Soon after, customers begin arriving. As the only waitress at the restaurant in the mornings, Mizelle said most of those customers are ones she knows well.

“I would say 90 percent of the customers are regulars,” she said. “I know what most of them eat every day. They drink the same thing every day and, most of them anyway, eat the same thing each day. A lot of them even come in at the same time every day.”

She said getting to know those who make coming to the restaurant part of their daily routine is one of the best parts of the job.

“I love my customers,” she said. “They are the best.”
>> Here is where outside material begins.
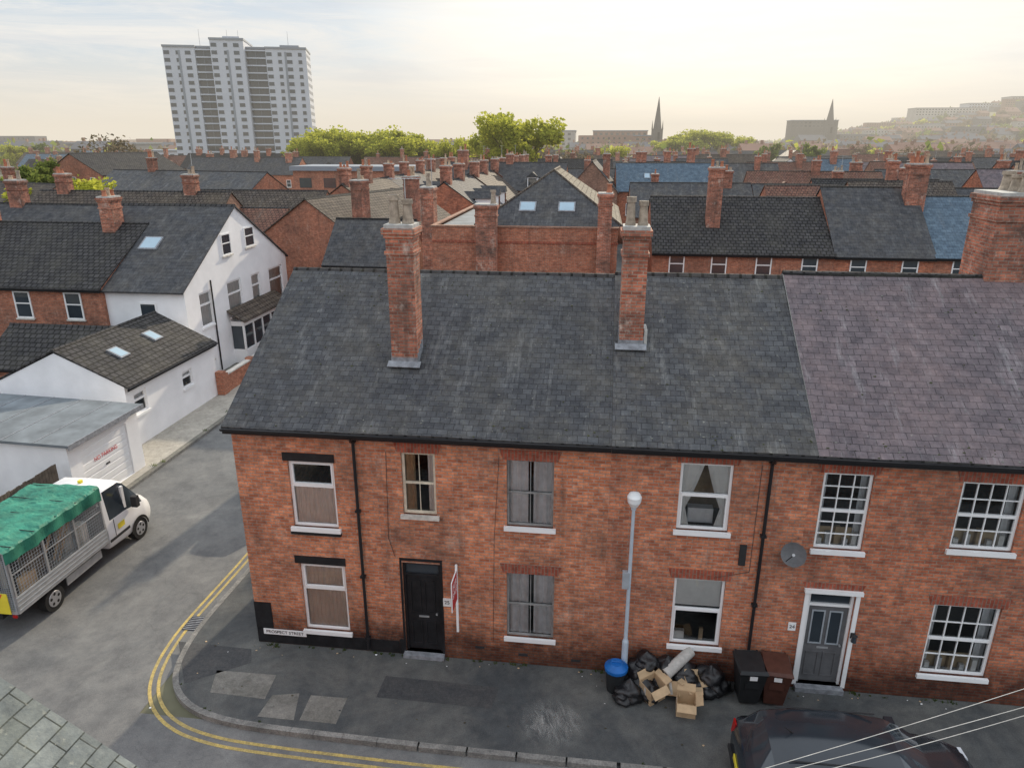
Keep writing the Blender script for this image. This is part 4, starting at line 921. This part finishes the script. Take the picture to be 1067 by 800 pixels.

In fact, she said talking with her customers is the best part of what she does every day.

“I love getting to know them and talking to them when they come in,” Mizelle insisted.

While the most of her work involves taking care of the needs of each customer whether by taking orders, bringing food or providing refills, Mizelle is also responsible for keeping tables clean, helping prepare for the next shift and even the occasional time of helping out in the kitchen.

In addition, she is answering the telephone, operating the cash register for those who are finished and trying her best to keep each of the customers happy.

All of this happens every  day, no matter what the weather is like outside.

“I come to work regardless,” she said. “Like everyone else, I have bills to pay so if the weather’s bad, I’m still here whether someone has to bring me or Billy (Dunlow, the owner of the restaurant) has to come get me.”

She has been working at Carolina Country for nine years, beginning with a night shift and then eventually moving to her preferred spot in the mornings.

“I like working the morning shift better,” she said. “You have to get up early, but it means your work is done earlier in the day and you can do whatever you need to after.”

Waiting on more than 100 customers each morning can be challenging, especially during times when the restaurant is packed, but it is something Mizelle said she still enjoys doing. That time is usually between 8 and 9 a.m., according to Mizelle.

“The customers make it enjoyable,” she said. “Even if the place is full, it’s still enjoyable.”

Asked how she handles so many people at once, she said “you just do it.”

“Knowing most of the people certainly makes it easier,” she said. “When they come in, I usually know what they want to drink, so all I really have to get is what they want to eat.

“Most of the customers understand because they know I’m here by myself,” she added. “You just have to take  one table at a time.”

She said that some of the regular customers even help out.

“Some of them get up and do things themselves if it gets really busy,” she laughed. “My customers are the best.”

Amongst the regulars is four-year-old Maizy Dunn, who Mizelle refers to as “Cheese Biscuit.” She said she loves working with the customers and especially youngsters like Dunn, who make her smile.

“She’s such a sweetheart,” Mizelle said.

In addition to the customers, Mizelle said she also enjoys working with the others who are employed at Carolina Country.

“I love everybody that works here,” she said. “Mainly it’s me and Paul (the cook), but I love all the folks I work with here.”

Mizelle said her slowest part of the day is usually when the business first opens each morning. She said at that time she gets to spend more time talking with the customers.

She said she enjoys that time of the day as much as any.

The job has its tough spots – such as getting up before daylight – but, it is the people she works with and the customers who make Carolina Country part of their life that makes Mizelle happy with what she does.

“I look forward to coming to work because I look forward to seeing everyone,” she said. “I can pretty much count on seeing a lot of people every day. That really makes coming here enjoyable.”